Lo peor es que, como dije al principio, esto no solo es culpa del odio entre el senador Cepeda y el – futuro – senador Uribe. Las redes sociales, los comentarios que hacen personas del común…y los intelectuales también son culpables.

¡Los “intelectuales”!: hoy escriben con odio y en un futuro, no muy lejano, si la cosa sigue degenerándose, se lavarán las manos, culpando a la “cultura” y a la “ignorancia” por las atrocidades.

Antes he hablado sobre la importancia de los debates, de la argumentación. Eso sí que hace falta.

También, la sanción moral. No creo que culpar a un político de delincuente o de asesino, sea odiar. Menos en Colombia. Pero sí creo que esto no puede ser la base del debate. ¿Cree que algún candidato es delincuente? No vote por él.

Pero para sancionar moralmente, los ciudadanos ahí sí no están listos: miren los casos de Ernesto Samper o de Horacio Serpa.

La sanción moral, al ser moral, no puede ser impuesta por el Estado ni de obligatorio cumplimiento. Depende de la flexibilidad que tienen los ciudadanos frente al cumplimiento de las normas. Por ello, cada individuo tiene mucho para hacer en este punto.

Para demostrar culpabilidades está la justicia, no las redes sociales o los medios de comunicación. Pero, actualmente, todos los bandos acuden a la justicia para descalificar al contrario y, cuando les toca su turno, la descalifican, aduciendo “persecución”. ¿Cómo quejarse de la politización de la justicia?

Lo más importante, sin embargo, es que la sociedad colombiana, a partir del debate constante, se dé cuenta, de una vez por todas, que la discusión política es interesante, apasionante, incluso.
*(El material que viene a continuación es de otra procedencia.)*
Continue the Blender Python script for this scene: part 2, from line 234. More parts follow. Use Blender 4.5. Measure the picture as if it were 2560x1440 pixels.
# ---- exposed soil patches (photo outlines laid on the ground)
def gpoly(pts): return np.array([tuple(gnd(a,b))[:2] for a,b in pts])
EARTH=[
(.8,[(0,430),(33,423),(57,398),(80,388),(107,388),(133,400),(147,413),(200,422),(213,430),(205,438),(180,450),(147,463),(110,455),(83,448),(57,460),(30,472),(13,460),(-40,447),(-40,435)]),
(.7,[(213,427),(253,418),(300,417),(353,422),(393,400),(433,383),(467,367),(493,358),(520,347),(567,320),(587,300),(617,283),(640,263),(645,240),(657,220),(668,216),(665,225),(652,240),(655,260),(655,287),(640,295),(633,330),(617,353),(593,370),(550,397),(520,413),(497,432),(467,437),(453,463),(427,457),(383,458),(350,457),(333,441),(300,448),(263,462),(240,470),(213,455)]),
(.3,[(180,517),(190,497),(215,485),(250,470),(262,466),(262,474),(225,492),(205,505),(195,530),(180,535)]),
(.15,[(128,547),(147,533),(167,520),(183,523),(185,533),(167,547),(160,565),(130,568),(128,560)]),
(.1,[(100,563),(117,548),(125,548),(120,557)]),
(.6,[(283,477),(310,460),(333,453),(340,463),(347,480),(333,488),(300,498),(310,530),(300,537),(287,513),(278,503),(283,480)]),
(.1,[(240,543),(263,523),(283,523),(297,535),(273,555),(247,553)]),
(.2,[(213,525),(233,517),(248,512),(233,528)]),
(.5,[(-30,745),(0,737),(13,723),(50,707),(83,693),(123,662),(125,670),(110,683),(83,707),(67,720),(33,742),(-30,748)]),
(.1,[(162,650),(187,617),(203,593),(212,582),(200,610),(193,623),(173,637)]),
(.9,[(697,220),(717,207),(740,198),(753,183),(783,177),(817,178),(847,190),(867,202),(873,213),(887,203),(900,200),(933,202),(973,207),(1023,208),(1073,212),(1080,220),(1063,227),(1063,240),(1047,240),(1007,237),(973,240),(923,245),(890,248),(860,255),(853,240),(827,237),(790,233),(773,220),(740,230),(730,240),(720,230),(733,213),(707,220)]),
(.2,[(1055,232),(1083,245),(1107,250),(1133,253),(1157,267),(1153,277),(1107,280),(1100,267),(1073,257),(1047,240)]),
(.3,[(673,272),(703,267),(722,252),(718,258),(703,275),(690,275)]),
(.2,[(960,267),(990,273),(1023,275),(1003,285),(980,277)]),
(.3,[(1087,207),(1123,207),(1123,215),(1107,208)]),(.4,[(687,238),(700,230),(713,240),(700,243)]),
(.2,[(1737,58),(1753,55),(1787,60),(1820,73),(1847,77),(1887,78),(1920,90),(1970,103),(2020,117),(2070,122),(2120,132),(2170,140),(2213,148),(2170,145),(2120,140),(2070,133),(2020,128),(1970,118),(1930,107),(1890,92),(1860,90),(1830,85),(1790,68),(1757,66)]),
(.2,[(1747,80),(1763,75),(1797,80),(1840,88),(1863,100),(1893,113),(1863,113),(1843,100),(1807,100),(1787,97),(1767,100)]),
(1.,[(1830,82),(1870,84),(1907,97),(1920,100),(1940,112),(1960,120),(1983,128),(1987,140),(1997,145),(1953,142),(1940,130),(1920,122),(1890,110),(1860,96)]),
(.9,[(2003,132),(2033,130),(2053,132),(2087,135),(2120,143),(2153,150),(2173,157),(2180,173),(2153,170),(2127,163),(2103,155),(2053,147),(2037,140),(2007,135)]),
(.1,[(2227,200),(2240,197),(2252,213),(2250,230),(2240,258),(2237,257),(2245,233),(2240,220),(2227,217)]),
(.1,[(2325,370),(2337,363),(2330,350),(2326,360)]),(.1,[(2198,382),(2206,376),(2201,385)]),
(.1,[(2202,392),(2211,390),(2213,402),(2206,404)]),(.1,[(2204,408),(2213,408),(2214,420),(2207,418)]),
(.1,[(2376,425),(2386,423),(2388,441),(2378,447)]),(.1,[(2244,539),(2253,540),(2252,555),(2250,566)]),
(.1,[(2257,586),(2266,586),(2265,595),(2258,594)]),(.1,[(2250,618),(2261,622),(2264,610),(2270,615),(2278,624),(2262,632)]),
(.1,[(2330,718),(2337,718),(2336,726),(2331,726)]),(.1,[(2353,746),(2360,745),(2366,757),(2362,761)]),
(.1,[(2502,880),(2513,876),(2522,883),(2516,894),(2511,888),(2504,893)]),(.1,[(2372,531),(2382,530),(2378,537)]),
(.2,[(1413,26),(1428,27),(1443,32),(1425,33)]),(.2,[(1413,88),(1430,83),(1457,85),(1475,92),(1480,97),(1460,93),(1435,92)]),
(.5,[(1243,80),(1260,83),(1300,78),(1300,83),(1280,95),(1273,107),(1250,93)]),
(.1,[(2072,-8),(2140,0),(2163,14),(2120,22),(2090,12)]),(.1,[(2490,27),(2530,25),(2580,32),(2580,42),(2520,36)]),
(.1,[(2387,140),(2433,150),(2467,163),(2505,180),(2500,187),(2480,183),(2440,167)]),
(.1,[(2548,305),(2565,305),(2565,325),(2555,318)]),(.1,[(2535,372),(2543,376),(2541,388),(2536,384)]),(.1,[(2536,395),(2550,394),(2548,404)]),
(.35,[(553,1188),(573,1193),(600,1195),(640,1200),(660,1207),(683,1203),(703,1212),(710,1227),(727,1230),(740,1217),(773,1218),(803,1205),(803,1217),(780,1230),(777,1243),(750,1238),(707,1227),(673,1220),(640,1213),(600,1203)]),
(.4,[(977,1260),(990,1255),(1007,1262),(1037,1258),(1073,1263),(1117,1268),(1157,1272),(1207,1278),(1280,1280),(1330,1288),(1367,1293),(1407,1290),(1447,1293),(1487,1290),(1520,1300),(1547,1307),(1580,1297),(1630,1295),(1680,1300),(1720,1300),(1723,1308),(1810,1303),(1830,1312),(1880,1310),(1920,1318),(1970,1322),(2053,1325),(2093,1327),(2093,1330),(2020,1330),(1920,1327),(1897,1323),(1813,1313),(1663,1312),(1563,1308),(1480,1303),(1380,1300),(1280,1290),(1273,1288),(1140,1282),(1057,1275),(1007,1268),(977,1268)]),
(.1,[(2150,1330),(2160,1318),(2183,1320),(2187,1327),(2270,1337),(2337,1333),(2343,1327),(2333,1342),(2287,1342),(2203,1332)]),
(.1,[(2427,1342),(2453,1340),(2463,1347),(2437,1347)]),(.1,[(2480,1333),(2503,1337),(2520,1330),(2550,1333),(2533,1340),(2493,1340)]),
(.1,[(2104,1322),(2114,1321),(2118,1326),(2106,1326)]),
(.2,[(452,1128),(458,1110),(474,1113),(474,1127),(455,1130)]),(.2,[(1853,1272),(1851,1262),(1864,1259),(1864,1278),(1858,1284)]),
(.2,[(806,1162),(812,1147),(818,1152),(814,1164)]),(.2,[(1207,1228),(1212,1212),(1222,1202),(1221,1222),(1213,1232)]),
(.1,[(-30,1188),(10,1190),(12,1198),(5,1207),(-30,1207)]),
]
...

Pero no puede plantearse como el centro de la vida.

Los odios entre candidatos también son estrategias políticas, como demuestran los coqueteos entre Progresistas y el Partido Verde o el frente común entre el uribismo  y el Polo Democrático para oponerse el gobierno actual.

Es necesario que los ciudadanos colombianos reconozcan que los únicos dueños de sus decisiones y de su destino son ellos mismos y no quien ocupe la Casa de Nariño. La libertad, y su defensa, es el mejor remedio para superar esta dependencia del sendero que, en el caso de la política, solo ha generado violencia y odio en nuestro país.